Aha!

That makes a lot more sense.  It's definitely a dumb way to do it.

I guess maybe they assumed everyone sending mail has at least a /24 all to 
themselves.

In our case our most-affected customers are in fact only on small portions of 
/24s that are shared with other users we don't have control over 
[facility-provided IPs].

I do understand that "ip neighbors" can cause issues in some cases but 
generally that's a blacklisting that is visible and can be disputed/resolved.

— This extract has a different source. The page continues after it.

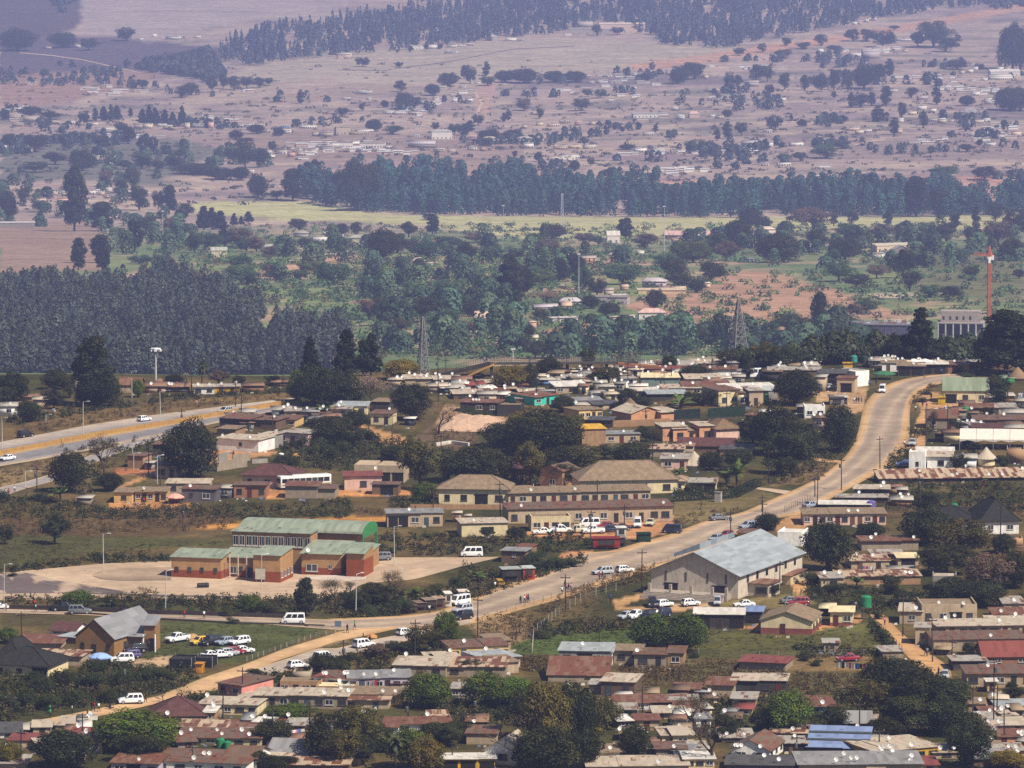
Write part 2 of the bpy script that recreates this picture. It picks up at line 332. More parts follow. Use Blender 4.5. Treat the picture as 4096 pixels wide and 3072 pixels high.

I wonder what the issue is this system was supposed to solve.  I could 
speculate but it's not helpful.

And just in case anyone missed it - I am sorry for coming across like a d*ck.  
I shouldn't have let my frustration get the better of me.

Thank you,

Michael Denney
MDDHosting LLC
http://www.mddhosting.com/

> On Feb 20, 2026, at 8:23 PM, Philip Paeps <[email protected]> wrote:
> 
> On 2026-02-21 07:49:10 (+0800), Michael Denney via mailop wrote:
>> I checked mail logs going back to December 2025 - and I see exactly zero 421 
>> errors.  As a matter of fact we have exactly zero 4XX responses from Outlook 
>> - network wide, but I do see 550's with the error 3150.
>> 
>> Are you sure this is properly implemented?
>> 
>> Feels half-baked as though it was AI vibe coded.
> 
> I suspect it's implemented on a network boundary that isn't a sender 
> boundary.  One sender in a /24 is getting the 4xx tempfails and an unrelated 
> sender in the same /24 gets a 5xx on first interaction.
> 
> That's clearly stupid but it's obvious that spam filters are no longer 
> maintained by sentient humans.
> 
> The good (?) news is that there are fewer and fewer humans who care about 
> email who host theirs at Microsoft.